5. Don’t attend or participate in manels (all male panels) on innovation, or technology. Or any other subject. Full stop. Go further: recommend a female colleague in your place. Sometimes it’s uncomfortable for people, sure, but it gets better results;

6. Use and be open to a diverse array of communication media, methods, and styles. Not everybody wants to communicate face-to-face, or in that meeting. Pre-meeting, during meeting, post meeting, be open to gleaning those opinions. We’re not all good at public speaking, and those with complicated thoughts, or ideas, sometimes need several ways to communicate these to you, or to the team, or to others;

7. To innovate, we need to collaborate. UNHCR doesn’t have the answers, the experiences, or the expertise to solve many of the challenges that refugees and others face today, or tomorrow. So, to solve these challenges; we need to partner strategically. We need knowledge, and we need expertise. That’s why non-traditional partnerships are key – because we’re in a new reality now, and why we have over 25 excellent partners from the University of Florida, through to UN Global Pulse. Be open to collaboration. Have regular conversations with a range of people (including those that disagree with you) from the public sector, civil society, large private sector organisations, and to many others within your organisation;

8. Recognise the value that technology has to play, and the opportunities it has to offer – be opportunistic at times, but do not get lost in modernisation efforts, or worse, efforts to find an operation in which to land the newest tech.

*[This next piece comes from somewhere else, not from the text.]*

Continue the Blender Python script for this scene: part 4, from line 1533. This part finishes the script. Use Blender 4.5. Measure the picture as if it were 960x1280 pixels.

9. Recognise profiles of people not necessarily so obviously linked to innovation. These people and functions will make or break your sustainability. Prosaic spaces are what make or break innovation teams and efforts. Procurement, legal agreements, programming, budgets, staff capacities and competencies. These can derail a project before it’s even begun. Read that manual. Talk to that admin person. Get in their jogging path. Include them;

Our challenge isn’t how to innovate more; our challenge is how to synthesise and understand more. Diversity and inclusion help us to do that. Fetishising technology does not.